??? Listening Levels & Musical Styles ???


 Sometimes while listening,my mind wonders into the realm of analytical thought it doesn’t normally venture into...
 Today while browsing the net with my Pandora Classic Rock station in the background I noticed I kept being pulled away from the computer screen to song after song & turning up the volume level well beyond conversation levels..After a while I started thinking about the differing styles of music I enjoy & realized that I seem to listen to differing volume levels depending on the styles of music qued up..
 I tend to play certain styles of music depending on the time of day & my mood..I always listen to calming music like Classical,Ambiant,Folk,Spa,Acoustic Blues(Delta) or Cool Jazz in the early & late hours of the day,& always at levels where a conversation can easily be maintained..When the day starts rolling along & Classic Rock,80’s Alternative,Reggae or Hard Chicago Blues(electric) gets the call,the volume knob ALMOST ALWAYS gets turned up until conversation isn’t possible..
 While I realize that I do sometimes listen to styles like Classic Rock etc.. at sane levels,I can’t ever recall listening to more sedate styles of music & getting the urge to crank it up & "rock out"...
 Anyone care to hypothesize as to why certain styles of music just don’t sound right until the DB.level is increased to above conversation levels & other styles just don’t cry out to be cranked up ?

freediver

I like to listen to music at the same level as it would be if performed live.  A solo classical guitar should not be cranked up louder than it would be if played in my listening room.  Same goes for an acoustic jazz combo or small classical ensemble. If you go to great pains to achieve accuracy in every other parameter of sound reproduction, why should volume be any different?

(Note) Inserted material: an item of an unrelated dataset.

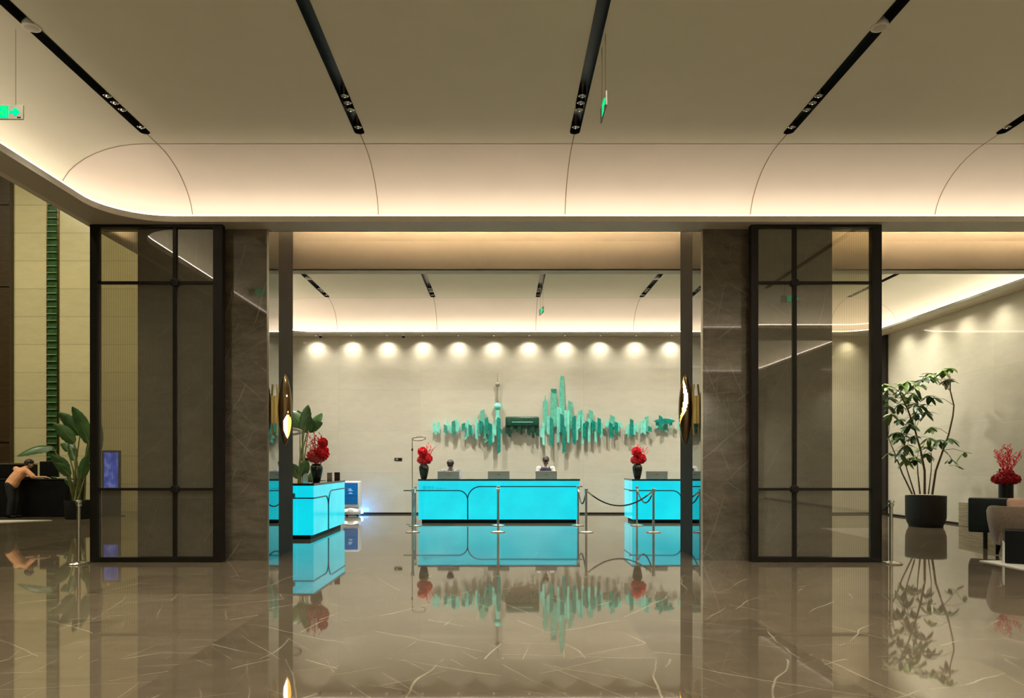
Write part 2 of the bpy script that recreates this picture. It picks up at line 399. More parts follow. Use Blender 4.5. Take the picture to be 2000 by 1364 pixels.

All that said, I don’t listen to rock music at the same loud levels as I did when I was in my twenties.  I’m trying to save what’s left of my hearing.

@tostadosunidos  - I think you have it right here.

For what it’s worth, every evening I’m listening to music, I adjust the volume of almost every track that’s being played, sometimes even those on the same album. The reason isn’t purely because of the ‘style’ of music, but how each style relates to what I have come to identify as its most realistic presentation. Of course realism has found debate in our hobby, but for all intents and purposes, the approximation to realism is what defines why we are in the hobby to begin with. And every track of music has its sense of presentation, of what we each may have experienced and sensed at live music performance and attendance to understand relationship to that auditory realism which stirs our emotions. Rock realism IS loud, in precisely the same way that you’d never listen to Joni Mitchell’s ‘Blue’ with any volume than akin to her singing within the small intimate setting of a smoke-filled club or alike recording studio. And still, at a live rock concert venue, Extreme’s ‘more than words’ will have more atmosphere than loudness, all subtle dynamics still in place. Orchestral pieces get a little more latitude - how some tracks are recorded lend themselves to being heard at volumes one would hear from the first two rows or, preference calling, further back at the twentieth row and sometimes even from the upper balconies.

As such, there isn’t a specific loudness i can listen to with any particular genre or style of music, simply because that closeness of resemblance to realism for even various tracks of one genre, may suggest different volume levels for its closest approximation to the presentation that makes it most realistic to me. 

With all due respect, the AI explanation that jastralfu kindly generated earlier in the thread explains a lot without saying much : ) - simply put, almost everything of music enjoyment has to do with its sense of realism.

In friendship - kevin

I have noticed my volume levels changed as my system changed over the years.  I regularly play music with dBs peaking in the mid 80s for all genre.